Reading held at Dia: Chelsea and curated by Vincent Katz, May 12, 2015
Review written and edited by Peter Buller
Mood rarely factors into one's poetic canon. Poetry focusing on particular moods in one's life receives the scintillating stamp of confessionalism in literary circles or brings to mind the poor, angsty writings of a teenager. As a result, poets explored other themes in their writing, leaving the intricacies of mood to musicians, painters, and other artists. Mood in poetry frequently supports the thematic goals of writers or particular works. Rarely do writers utilize mood as their poetic centrifuge, a sentiment which lends itself to the works of Stephen Motika and Joanne Kyger.
Author and poet Vincent Katz describes Stephen Motika's work as employing an, "activism of syllables, sounds, and images." Reading mostly from Western Practice (Alice James Books 2012), his first book of poems, Motika forms a collage of moods through formalist play and referential images. His reading of "City Set: Los Angeles Years" interweaves Gertrude Stein's recurrent word choice with Frank O'Hara's penchant for names.

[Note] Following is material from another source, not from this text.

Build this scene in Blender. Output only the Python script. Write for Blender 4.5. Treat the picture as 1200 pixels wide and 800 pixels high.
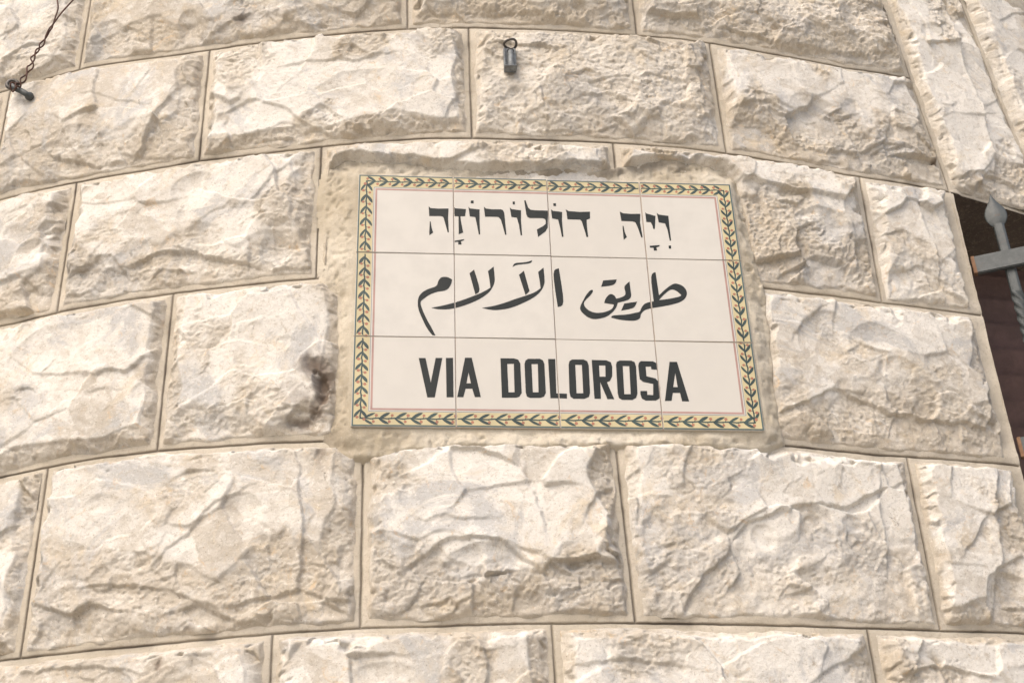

He's "walking along a dry California riverbed" after an arrival "at Womanhouse in search of Group Operation," later noting, "stolen:/ B. Nauman: Perfect Door/Perfect Odor: Perfect Rodo." Nestled between these are meditations on "flexible reality" and "a syrup of scientific." What makes Motika's imagery so striking is its chronological context: the mood of L. A. during 1972. On this note, Motika concocts an intriguing mixture of sculpted images and chiseled sounds, which he renders beautifully in his elegant reading. Embodying the mood of a time and place allowed his reading to match the beautiful arrangement of his written words in casual strides.
Joanne Kyger's reading from her latest work, On Time (City Lights Publishers 2015) also flowed with casual confidence. In Kyger's case, the tone of her voice helped set the mood of her poetry. Musings on "the best thing about the past" and George Bush "walking... with a watermelon under each arm" rest within the emotional landscape of conversations on a homey front porch--which at one point serves as the setting of a poem of hers. Humour grounds Kyger's poems in this mood, a "vampire squid" referring to Goldman-Sachs and recounting the colours of rare gemstones as "an opportunity for a good education." On Time itself jabs at the tardiness implied in Bill Berkson's Expect Delays (Coffee House Press 2014). Kyger's poetry could easily stand on humour alone; yet pays attention to the profound as well. Meditations on mind and body--grounded in the spiritual pursuits of Eastern religions--flow in and out of humorous storytelling. An amusing quip on preferring the word mature "when referring to myself" trickles into thoughts on how "the old gods reach out with their stories and resentments." Kyger illuminates the fluctuating mood of friendly conversations in a poetics where "water becomes a state of being."
Although Kyger and Motika possess different backgrounds and interact with different people, their poetry nevertheless attest to the emotional landscape mood provides. Through images of Motika's "ball of red and orange and smoke," and Kyger's "riding on a wave of understanding... out of sight," a spectrum of emotions outlines the previously unplaced texture of life's moody roads.